In the unrelenting focus on driving new business, most sales teams overlook a source of information that pays back in spades.
We at Brandpoint believe it’s critical for companies to understand the real reasons for their losses. What’s recorded in salesforce almost never represents the dynamics of their customers’ decision making. We’ve had clients for which salesforce showed that 80% of losses were due to either price or no decision. Years of work in the software industry confirms that a far smaller percent of prospects walk away for one of these 2 reasons.
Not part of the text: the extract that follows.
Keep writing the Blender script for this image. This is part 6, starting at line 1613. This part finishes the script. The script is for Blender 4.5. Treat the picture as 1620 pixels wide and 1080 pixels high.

To get to the bottom of a “no” decision, it’s not enough to talk to your sales people – you need to talk with the decision makers that decided against your solution. We believe this information is so critical to the business that companies need to do this with a regular cadence: at least every 2 quarters, if not quarterly. An open-ended conversation with your prospects allows you to dig -- really dig -- into the reasons you lost the business. Ask big questions and probe into the dynamics of the decision. If they selected a competitor, understand what tipped the scales in their favor. B2B buyers combine rational and emotional factors. Dig into both. Review the feedback, do the pattern recognition, and feed this information back into your product development, marketing folks, and any other part of the company that should hear this.
At the end of every quarter, pull together a complete list of your losses. Get a complete profile about them: how long were they actively in the sales cycle? What did your team assign in terms of probability of winning the deal? What industry were they in? Get the names of the decision makers involved in evaluating the purchase. Ask your lead sales person to set up a meeting with the 1-3 decision makers, depending on the complexity of the sales. The conversation should be between a neutral person (perhaps someone from Marketing) or, even better, (shameless plug, yup!) an unbiased third party.
This is not a way to check on your sales people. You do that every day, in other ways. This is only and exclusively about getting to the bottom of your value proposition and how you need to evolve it to grow your win rate.